The relationship was reaching its denouement when Metheny recorded the album last fall and winter. This emotional situation resulted in some undiluted playing, Metheny said.

"Often I'll write a tune and then try to remember the feeling behind it when I record it," he said. "This time, there was no simulation necessary. It was happening then. The record is a very accurate picture of what I was feeling like at the moment."

Though the album features a large cast--including keyboardist Lyle Mays, bassists Charlie Haden and Steve Rodby and the London Orchestra, conducted by Jeremy Lubbock--Metheny calls it his "most personal and intimate project."

The guitarist--who plays everything from electric guitar and guitar synthesizer to acoustic piano on the album--said "Secret Story" is the "culmination of everything I've done up until now, though it doesn't deal with straight-ahead jazz at all. Usually, I'm quick to define my work as jazz, but I'm not sure I would with this one. But it includes some of my best jazz- inspired work."

Metheny also said that the release is the first album with which he's completely satisfied. "I can stand behind this 100% and say, 'Yeah. . . .' "

Rim Shots: Saxophonists Pat Britt and Wilbur Brown, whose loose Sunday evening affairs at the Cat and Fiddle Pub in Hollywood have resulted in some rousing straight-ahead sounds, celebrate their seventh anniversary at the establishment on Sunday. Several guest stars, among them guitarist Phil Upchurch and trumpeter Jerry Rusch, will assist the hornmen and their rhythm team--Art Hillery on piano, Pat Senatore on bass and Clarence Johnston on drums--in the 7-11 p.m. fete.

New works by Dave Grusin and Milcho Leviev and performances by Eddie Daniels, Ernie Watts, Leviev and others will highlight the Los Angeles Symphonic Jazz Orchestra's 14th annual Musicale, a benefit for the orchestra. The affair, proceeds of which go for new orchestral commissions and to offset costs of the orchestra's first album, is being held Sunday, 5 p.m., in Studio 36, CBS Television City, 7716 Beverly Blvd. Information and tickets: (310) 652-8528.

Mayor Tom Bradley has declared today as "Father Tom Vaughn Day," honoring the former Episcopalian cleric who has been a jazz pianist for 40 years. Though Vaughn is not performing this evening, drummer Wally Stryk's trio will play a tribute to Vaughn tonight at Lunaria in West Los Angeles.

Saxophonist Nino Tempo, trumpeter Conte Candoli and trombonist Bill Watrous will play a benefit Saturday, 2 p.m., for the Ojai Festivals, one of the longest-standing musical events in the United States.

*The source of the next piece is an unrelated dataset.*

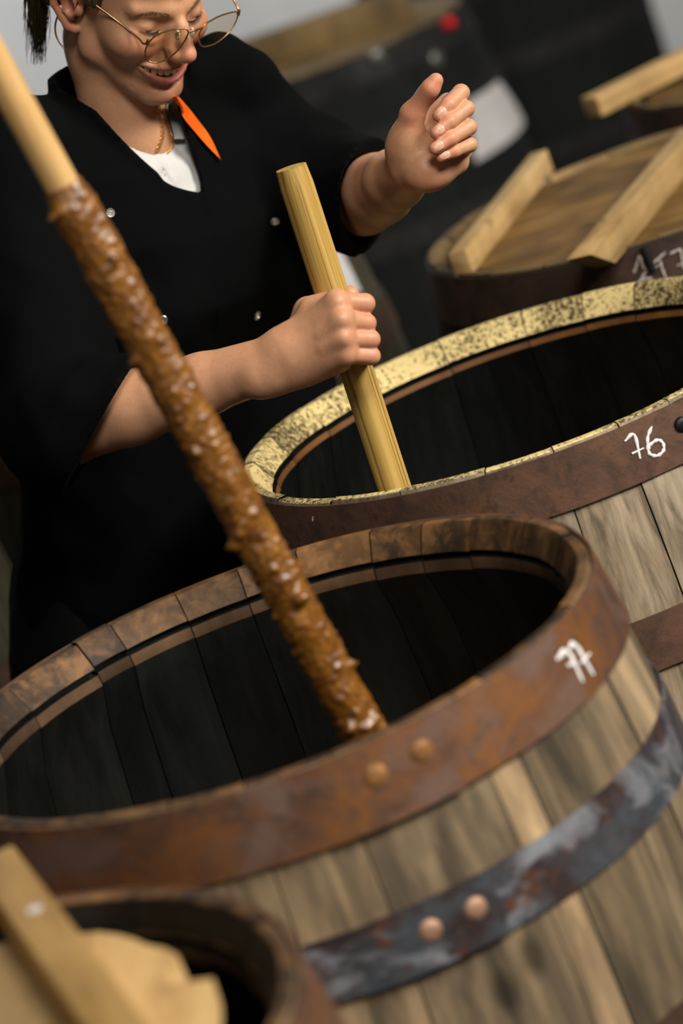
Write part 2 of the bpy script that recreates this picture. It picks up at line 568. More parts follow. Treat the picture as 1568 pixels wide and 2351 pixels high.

The benefit is being held in Ojai at the Pratt mansion, a home designed by famed architects Greene and Greene. Information: (805) 646-2094.

Critic's Choice: Saxophonist Stanley Turrentine, though he's perhaps received his greatest renown as a funk-jazz proponent, has long been an estimable straight-ahead stylist. His recent "More Than a Mood" release on Musicmasters highlights this aspect of his work, and Turrentine will no doubt offer some similar material during his performances tonight and Saturday at Birdland West in Long Beach.